The new head of the banking industry body here has said lending decisions taken by banks before the crash and the subsequent tracker mortgage scandal point to a lack of character. 

Addressing the Association of European Journalists Irish section, Brian Hayes said that without character there can be no positive reputation for the banking industry here.

"Character is that intangible ingredient, it makes up a person's mind, it defines what a person might do," the Irish Bank Federation CEO said.

"Do they make the right decision or the wrong decision? Do they confront bad behaviour or simply ignore it, putting risk or indeed profit ahead of their customers."

The former MEP and minister of state said that as he begins his new role, he is well aware of the banking industry’s standing and the legacy issues that remain.

He said banking is a controversial industry in Ireland because of the legacy of the impact that occurred eight or nine years ago, which left quite a devastating impact on the lives of people and communities. 

But he also said that he does think that people trust that the banks have the capacity to do the job they are there to do.

"I believe most people when pressed begrudgingly accept that the banks have certain capabilities that they recognise," he said.

Mr Hayes also said he is in favour of having profitable banks in this country, pointing out that the state can only get its €10bn in remaining equity back if the banking system is sustainable and profitable. 

"But we also need an understanding with that, that the basic rules of banking apply even with the legacy and even with trackers," he stated.

"And that those fundamental rules have altered as a consequence of the eurozone and banking union system and we have got to understand that and explain it to the public."

"Whatever banks do they cannot hide away.
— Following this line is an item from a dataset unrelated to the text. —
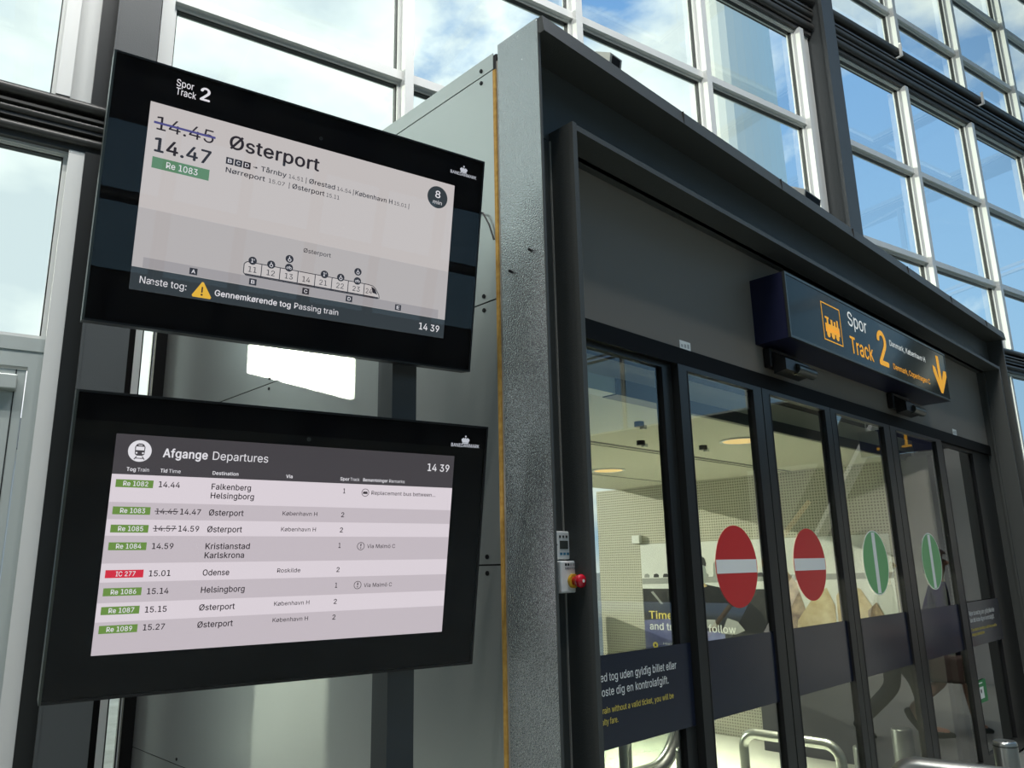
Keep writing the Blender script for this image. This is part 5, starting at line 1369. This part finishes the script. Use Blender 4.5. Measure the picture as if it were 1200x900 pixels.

Banks need to explain their side of the argument and they cannot leave the stage empty – that has happened too often in the past."

However, Mr Hayes said there is no easy way of repairing the reputation of the banking system

"There is no quick fix to this," he told the gathering.

"Repairing reputation requires not just words or speeches like this but tangible action in the here and now, real action that delivers change. It is clear to customers that change is already underway – real actions that demonstrate that the industry has already changed."

While some would suggest that the banks should be written off, he said, the question is what alternative is there to replace them and if there were alternatives would they work.

Mr Hayes said he believes the banking industry is worth fighting for, although he accepts that his job is controversial and difficult. 

But he said the 28,000 people working in banking have a right to work in an industry that is respected.

The industry has to earn that respect by its actions though, he added.

Mr Hayes also pointed to the need for the importance of banks in the current investment phase of economic recovery. 

"I believe banks have a role, I believe they are coming from a difficult place, I think at the heart of which has to be about rebuilding trust and reputation, at the heart of which has to be around customer experience," he said.

"They have to do more things together as an industry to make common platforms and utilities which improve that experience. They have to get their NPL [non-performing loan] problem sorted."

"We have to explain to people the importance of having secondary markets, what some people call vulture funds, when other people require in any modern capitalist society the requirement of secondary markets. 

"And we have to explain the new world they operate in, which is an extraordinary risk averse world, but it is good that we have that world as a consequence of the SSM and ECB and banking union. "

Mr Hayes also defended the political system here, saying that while it is by no means perfect, it has delivered for the country at critical moments.

He also paid tribute to the work of the Fianna Fail led Government during the early stages of the response to the economic crisis.

"What is not I think recognised in my view is the leading role played by many senior politicians who steered the country towards safer times," he said.

"I think the early contribution of both Brian Lenihan and Brian Cowen, especially in terms of making really hard choices at a critical time for this country, should have been recognised well before now."

"I say the same of Enda Kenny, of Michael Noonan, Brendan Howlin and Eamon Gilmore, who took over in 2011."

"But our task in Government was made significantly easier as a consequence of the early decision taken by the Cowen Government, in terms of the scale of the adjustment and also in terms of the very quick decisions that had to be taken on expenditure and on tax matters.

"The Government of 2011 in a sense was able to get on with the task of renewing the country, growing the country and coming back from the brink as a consequence of those early decisions taken by Brian Cowen and Brian Lenihan."